Boston approves Harvard's Campus Services move to Allston

BRA unanimously approves Harvard’s plan.

A proposed layout of 28 Travis Street, the new temporary home for the University's Campus Services.

The Boston Redevelopment Authority (BRA) voted unanimously on Thursday night to allow the University to move its campus services facilities to 28 Travis Street in North Allston in order to make way for planned development on the existing site, at the corner of Western Avenue and North Harvard Street. The Travis Street facility (which will include campus police training, information technology, recycling, furniture storage, and fleet management) will likely become Harvard’s first completed project in Allston since the University announced plans to resume construction there last year.

The plan to relocate campus services (especially the vehicular component)—the target of much criticism from local residents who felt the project’s location was a poor fit with the surrounding neighborhood—was backed by local unions and by Harvard Allston Task Force members and city officials only after the University agreed to conditions outlined by Mayor Thomas Menino.  (He had met with residents during the past few weeks to discuss their concerns.)

The campus-services move, University officials said on Thursday, would be temporary. In addition, Harvard has committed to:

  • begin a community-planning process this April to build Rena Park, a community open space (to be located next to the Travis Street facility) on which construction will commence in 2014;
  • draft a master plan for campus services and finalize those plans within one year of completing the University’s planned Science Complex, on which construction is slated to begin next year;
  • adhere to a ban on deliveries between midnight and 6 a.m. at the 28 Travis Street site, and to prevent traffic from coming in and out of Travis Street directing it to Western Avenue;
  • provide Allston and North Brighton residents with access to the Harvard shuttle buses that run to Harvard Square.

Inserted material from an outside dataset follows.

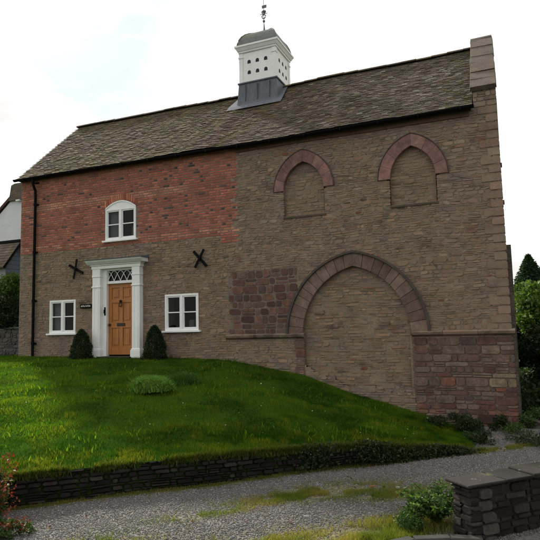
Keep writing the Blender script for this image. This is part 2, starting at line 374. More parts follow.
for x0, x1, z0, z1 in WINS+[DOOR]:
    for p, q in (((x0, z0), (x0, z1)), ((x1, z0), (x1, z1)), ((x0, z1), (x1, z1)), ((x0, z0), (x1, z0))):
        mb.poly([(p[0], .018, p[1]), (q[0], .018, q[1]), (q[0], .45, q[1]), (p[0], .45, p[1])], (1, 1, 1), 0)
mb.poly([(13.6, .004, 5.5), (14.088, .004, 5.5), (14.088, .004, 5.905), (13.6, .004, 5.905)])
for A in (A1, A2, A3): A.reveal(mb, .0, .11, (.9, .9, .9))
for A in (A1, A2): mb.box(A.cx-A.hi-.02, A.cx+A.hi+.04, -.025, .1, A.base-.045, A.base, (.45, .42, .4))  # sill strips under the small arches, tinted dark as painted shadow
hb('mortar', mb, [M['mortar'], M['bmortar'], M['dmortar']])
# core: end walls, back wall, gables, floor
cb = MB()
gable = [(.03, -1.9), (DEP, -1.9), (DEP, EZ-.05), (RY, RZ-.12), (.03, EZ-.05)]
cb.prism(gable, 0, .012, .5); cb.prism(gable, 0, 13.55, RX-.004)
cb.box(.5, 13.55, DEP-.5, DEP, -1.9, EZ-.05)
cb.box(RX-.002, RX+.10, .35, 1.0, -1.8, 2.35); cb.box(RX-.002, RX+.07, .05, 3.2, -1.8, .34)
for z, h in ((4.1, .05), (3.25, .06)): cb.box(RX-.01, RX+.03, .05, .3, z, z+h)
hb('wall', cb, M['core'])
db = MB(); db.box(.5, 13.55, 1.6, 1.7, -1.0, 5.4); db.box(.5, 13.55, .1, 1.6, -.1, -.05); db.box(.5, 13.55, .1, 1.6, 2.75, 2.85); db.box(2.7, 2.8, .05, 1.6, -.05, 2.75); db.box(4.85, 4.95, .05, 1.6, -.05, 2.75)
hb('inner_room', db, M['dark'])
# brickwork
bb = MB(); row = 0; z = 2.9
rb = [(.42, .128, .080), (.37, .11, .072), (.46, .155, .092), (.39, .135, .088), (.33, .10, .07)]
ob = [(.52, .225, .135), (.48, .20, .12), (.46, .205, .135)]
gb = [(.11, .07, .062), (.085, .058, .055), (.14, .078, .065)]
while z < 5.47:
    x = (0 if row % 2 else -.165)+R(-.012, .012); k = 0
    band = 4.42 < z < 4.62+.0 or z < 3.32 or z > 5.22
    while x < 7.75:
        header = (k % 2 == 1); w = (.108 if header else .222)+R(-.006, .006); xc = x+w/2
        if brick_zone(xc, z+.03) and not any(a-.02 < xc < b+.02 and c-.0 < z+.03 < d for a, b, c, d in WINS):
            pal = ob if (3.16 < z < 3.30 and random.random() < .7) or (4.40 < z < 4.62 and xc < 6.2) else (gb if (random.random() < (.035 if not band else .0)+(.07 if header and not band else 0)) else rb)
            x0, x1 = max(x, .0), x+w
            for a, b, c, d in WINS:
                if c < z+.03 < d:
                    if x0 < a < x1: x1 = a
                    if x0 < b < x1: x0 = b
            stone(bb, x0, x1, z, z+.068, -.003+R(-.003, .002), .03, pick(pal), .2, .015, .006, .003)
        x += w; k += 1
    z += .0690; row += 1
# segmental brick arch over the upper window
for k in range(15):
    t = -1+2*(k+.5)/15; px = 3.86+t*.58; pz = 4.235+.20*(1-t*t*1.06)
    stone(bb, px-.037, px+.037, pz, pz+.2, -.012, .03, pick(ob+rb), .1, .008, 0, .003)
hb('brickwork', bb, M['brick'])
# squared blocks
ab = MB()
ap = [(.15, .075, .056), (.17, .085, .065), (.115, .062, .052), (.19, .105, .07), (.15, .10, .08), (.085, .055, .05)]
lay(ab, lambda x, z: dark_zone(x, z) and not A3.outer(x, z, .05), [.46, 2.12], 7.3, 9.3, (.12, .22), (.15, .40), ap, -.006, .03, .006, .7, .022, .014, .15,
    lambda x, z: [(.20, .075, .055)] if (7.55 < x < 7.8 and 1.75 < z < 1.98) else ap)
hb('squared_block_panel', ab, M['ashlar']); ab = MB()
rp = [(.18, .08, .058), (.18, .115, .085), (.14, .078, .06), (.20, .145, .105), (.125, .085, .07), (.17, .13, .10), (.15, .11, .088)]
def rpal(x, z):
    if 13.1 < x < 14 and -.75 < z < -.45: return [(.25, .20, .13)]
    if x > 13.2 and z < -.6 and random.random() < .5: return [(.23, .078, .05), (.085, .05, .042), (.18, .085, .062)]
    return rp if random.random() < .86 else [(.17, .13, .095)]
lay(ab, lambda x, z: red_zone(x, z), [-1.9, -.75, -.45, .34], 11.98, RX+.03, (.10, .21), (.16, .50), rp, -.020, .03, .006, .6, .009, .012, .25, rpal)
hb('corner_blocks', ab, M['ashlar'])
# arches
sp_ = [(.25, .14, .118), (.235, .132, .11), (.255, .148, .125), (.24, .13, .11)]
for A in (A1, A2):
    rb_ = MB(); A.ring(rb_, 4, -.035, .10, sp_, .002, .0015); A.strip(rb_, -.045, .02, (.10, .075, .07), .022)
    rr = A.cx; hb('arch', rb_, M['sand'])
rb_ = MB(); A3.ring(rb_, 11, -.03, .11, [(.215, .145, .11), (.19, .125, .098), (.22, .16, .12), (.185, .13, .105), (.165, .11, .088)], .004)
A3.strip(rb_, -.075, .02, (.085, .07, .06), .055)
hb('arch', rb_, M['sand'])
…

Associate vice president for public affairs and communications Kevin Casey also noted that a new, landscaped courtyard in front of the new Campus Services facility will provide an almost football-field-sized buffer between the Harvard site and the nearest neighborhood structure. “We will engage with the BRA in a planning process for all support services within our master plan,” Casey said during the hearing. “It won’t be an afterthought. We won’t be coming back and saying, ‘Gee, we approved this building and we forgot there are a bunch of support services we want to locate here.’”

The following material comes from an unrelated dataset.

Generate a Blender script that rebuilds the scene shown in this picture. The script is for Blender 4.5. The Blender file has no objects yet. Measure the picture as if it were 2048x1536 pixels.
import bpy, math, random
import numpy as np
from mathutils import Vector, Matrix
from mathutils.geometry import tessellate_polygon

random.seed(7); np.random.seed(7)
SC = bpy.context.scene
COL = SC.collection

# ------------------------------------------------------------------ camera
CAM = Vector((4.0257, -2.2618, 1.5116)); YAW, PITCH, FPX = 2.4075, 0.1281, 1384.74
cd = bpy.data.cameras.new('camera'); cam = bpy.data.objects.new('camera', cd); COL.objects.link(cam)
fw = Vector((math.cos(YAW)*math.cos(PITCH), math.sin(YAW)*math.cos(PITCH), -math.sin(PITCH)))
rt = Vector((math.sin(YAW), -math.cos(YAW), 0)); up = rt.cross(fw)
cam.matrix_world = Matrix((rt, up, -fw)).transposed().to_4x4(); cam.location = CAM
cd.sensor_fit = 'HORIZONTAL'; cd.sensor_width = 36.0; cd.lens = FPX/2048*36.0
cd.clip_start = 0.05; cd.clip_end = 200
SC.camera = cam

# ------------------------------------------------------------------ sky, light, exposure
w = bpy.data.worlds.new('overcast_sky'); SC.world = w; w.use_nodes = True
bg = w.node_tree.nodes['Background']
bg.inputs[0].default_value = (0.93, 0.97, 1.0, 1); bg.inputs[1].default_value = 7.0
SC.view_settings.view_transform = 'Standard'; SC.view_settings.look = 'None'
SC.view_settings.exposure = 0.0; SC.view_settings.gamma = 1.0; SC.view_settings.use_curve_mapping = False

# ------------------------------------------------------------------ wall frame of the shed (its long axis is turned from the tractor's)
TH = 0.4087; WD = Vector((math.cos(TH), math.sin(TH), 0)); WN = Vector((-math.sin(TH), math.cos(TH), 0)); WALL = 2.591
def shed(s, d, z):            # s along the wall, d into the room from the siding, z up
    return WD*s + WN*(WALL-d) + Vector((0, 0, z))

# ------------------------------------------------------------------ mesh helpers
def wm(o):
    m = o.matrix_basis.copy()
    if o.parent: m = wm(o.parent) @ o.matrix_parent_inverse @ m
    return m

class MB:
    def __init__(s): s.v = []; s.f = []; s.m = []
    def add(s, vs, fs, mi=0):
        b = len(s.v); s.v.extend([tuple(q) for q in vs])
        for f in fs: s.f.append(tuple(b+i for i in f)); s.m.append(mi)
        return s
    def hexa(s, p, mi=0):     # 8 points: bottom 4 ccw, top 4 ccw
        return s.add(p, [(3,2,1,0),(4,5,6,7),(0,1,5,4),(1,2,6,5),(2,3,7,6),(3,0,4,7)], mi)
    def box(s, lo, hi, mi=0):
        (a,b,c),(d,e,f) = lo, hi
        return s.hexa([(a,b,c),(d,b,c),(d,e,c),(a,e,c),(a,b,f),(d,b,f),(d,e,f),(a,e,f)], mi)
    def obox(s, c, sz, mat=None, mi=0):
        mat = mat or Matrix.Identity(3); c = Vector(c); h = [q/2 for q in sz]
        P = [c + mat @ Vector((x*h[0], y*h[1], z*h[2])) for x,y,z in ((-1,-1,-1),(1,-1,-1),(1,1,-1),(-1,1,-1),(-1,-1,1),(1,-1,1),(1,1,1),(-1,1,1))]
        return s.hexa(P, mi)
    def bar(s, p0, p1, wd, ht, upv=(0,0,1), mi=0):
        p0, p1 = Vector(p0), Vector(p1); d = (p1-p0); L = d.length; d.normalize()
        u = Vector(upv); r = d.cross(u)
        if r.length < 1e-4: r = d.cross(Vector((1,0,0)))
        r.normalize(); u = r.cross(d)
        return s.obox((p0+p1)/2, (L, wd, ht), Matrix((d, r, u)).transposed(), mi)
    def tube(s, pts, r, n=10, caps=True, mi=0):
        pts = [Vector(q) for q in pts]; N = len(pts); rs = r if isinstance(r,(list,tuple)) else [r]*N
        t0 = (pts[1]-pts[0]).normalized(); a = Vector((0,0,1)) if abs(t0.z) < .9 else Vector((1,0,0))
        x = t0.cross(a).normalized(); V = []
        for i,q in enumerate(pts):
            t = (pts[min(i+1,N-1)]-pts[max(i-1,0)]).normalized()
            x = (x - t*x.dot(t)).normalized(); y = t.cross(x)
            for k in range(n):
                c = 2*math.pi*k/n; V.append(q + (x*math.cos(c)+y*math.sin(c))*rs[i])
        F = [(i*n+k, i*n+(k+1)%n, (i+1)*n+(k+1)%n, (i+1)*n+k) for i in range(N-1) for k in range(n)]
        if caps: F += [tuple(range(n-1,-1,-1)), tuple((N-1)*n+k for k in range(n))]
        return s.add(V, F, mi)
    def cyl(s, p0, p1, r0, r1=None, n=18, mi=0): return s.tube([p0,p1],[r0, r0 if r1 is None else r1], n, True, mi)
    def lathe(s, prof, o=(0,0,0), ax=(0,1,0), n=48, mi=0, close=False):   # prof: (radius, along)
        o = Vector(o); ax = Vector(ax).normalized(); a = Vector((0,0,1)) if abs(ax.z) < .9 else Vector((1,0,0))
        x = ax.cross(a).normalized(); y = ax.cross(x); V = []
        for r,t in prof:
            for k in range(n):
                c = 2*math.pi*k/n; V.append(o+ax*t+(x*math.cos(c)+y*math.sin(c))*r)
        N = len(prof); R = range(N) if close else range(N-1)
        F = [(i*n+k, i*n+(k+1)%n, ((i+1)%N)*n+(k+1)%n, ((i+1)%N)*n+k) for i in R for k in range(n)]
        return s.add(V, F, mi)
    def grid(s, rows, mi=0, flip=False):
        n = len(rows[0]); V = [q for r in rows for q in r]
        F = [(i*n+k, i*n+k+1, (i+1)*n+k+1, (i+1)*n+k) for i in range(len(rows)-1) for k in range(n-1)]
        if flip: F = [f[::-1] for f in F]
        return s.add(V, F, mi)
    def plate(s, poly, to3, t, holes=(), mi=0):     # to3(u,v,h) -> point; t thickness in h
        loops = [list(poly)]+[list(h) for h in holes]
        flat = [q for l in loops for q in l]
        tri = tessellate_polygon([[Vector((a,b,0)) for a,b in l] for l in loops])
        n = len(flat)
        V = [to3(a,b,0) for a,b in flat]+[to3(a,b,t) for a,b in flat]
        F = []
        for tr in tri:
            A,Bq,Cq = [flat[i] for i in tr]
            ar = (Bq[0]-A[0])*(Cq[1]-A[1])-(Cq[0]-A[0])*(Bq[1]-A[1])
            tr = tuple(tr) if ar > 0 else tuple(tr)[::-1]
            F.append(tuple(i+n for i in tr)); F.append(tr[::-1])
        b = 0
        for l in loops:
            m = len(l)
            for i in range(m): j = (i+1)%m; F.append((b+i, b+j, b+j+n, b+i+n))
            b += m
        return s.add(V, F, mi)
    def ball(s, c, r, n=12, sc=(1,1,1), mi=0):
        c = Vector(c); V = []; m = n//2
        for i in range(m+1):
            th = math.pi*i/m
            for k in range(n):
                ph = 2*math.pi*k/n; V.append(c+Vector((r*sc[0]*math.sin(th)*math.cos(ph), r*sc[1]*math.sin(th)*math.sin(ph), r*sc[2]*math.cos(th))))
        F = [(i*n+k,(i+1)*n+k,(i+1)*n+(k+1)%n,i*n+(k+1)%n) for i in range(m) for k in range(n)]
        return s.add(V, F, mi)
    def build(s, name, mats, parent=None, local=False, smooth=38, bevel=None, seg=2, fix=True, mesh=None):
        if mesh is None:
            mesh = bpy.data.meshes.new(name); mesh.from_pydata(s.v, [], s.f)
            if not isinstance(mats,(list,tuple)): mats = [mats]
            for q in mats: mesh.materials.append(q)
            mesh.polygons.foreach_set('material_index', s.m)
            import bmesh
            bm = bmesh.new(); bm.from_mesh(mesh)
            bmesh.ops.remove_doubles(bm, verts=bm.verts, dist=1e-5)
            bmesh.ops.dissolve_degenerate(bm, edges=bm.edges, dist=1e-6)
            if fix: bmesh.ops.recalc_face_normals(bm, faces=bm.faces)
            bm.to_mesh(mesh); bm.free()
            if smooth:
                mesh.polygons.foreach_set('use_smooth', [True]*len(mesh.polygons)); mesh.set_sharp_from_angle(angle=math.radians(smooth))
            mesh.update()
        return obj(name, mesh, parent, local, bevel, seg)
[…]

Casey also announced the University’s commitment to provide $500,000 in support for new programs for local charity organizations during the next five years.

Several union members and city officials spoke in support of the move, including state representative Michael Moran, who represents residents who have been critical of the University’s plan for 28 Travis Street in the past. “In the eight years we’ve been doing this, all we’ve seen is a hole….And now the first thing we see is a garage with a fleet of trucks they want to move closer to the community,” Moran said. But, he added, “It’s also necessary to understand that this move will spur a whole bunch of other development that will be extremely positive and good for the community.”

The relocation to 28 Travis Street will make room for the University’s planned redevelopment of Barry’s Corner, a mixed-use, residential-and-retail complex on a 2.67-acre parcel of land at the North Harvard Street-Western Avenue intersection, just south of Harvard Business School. This project is contingent on BRA approval next month.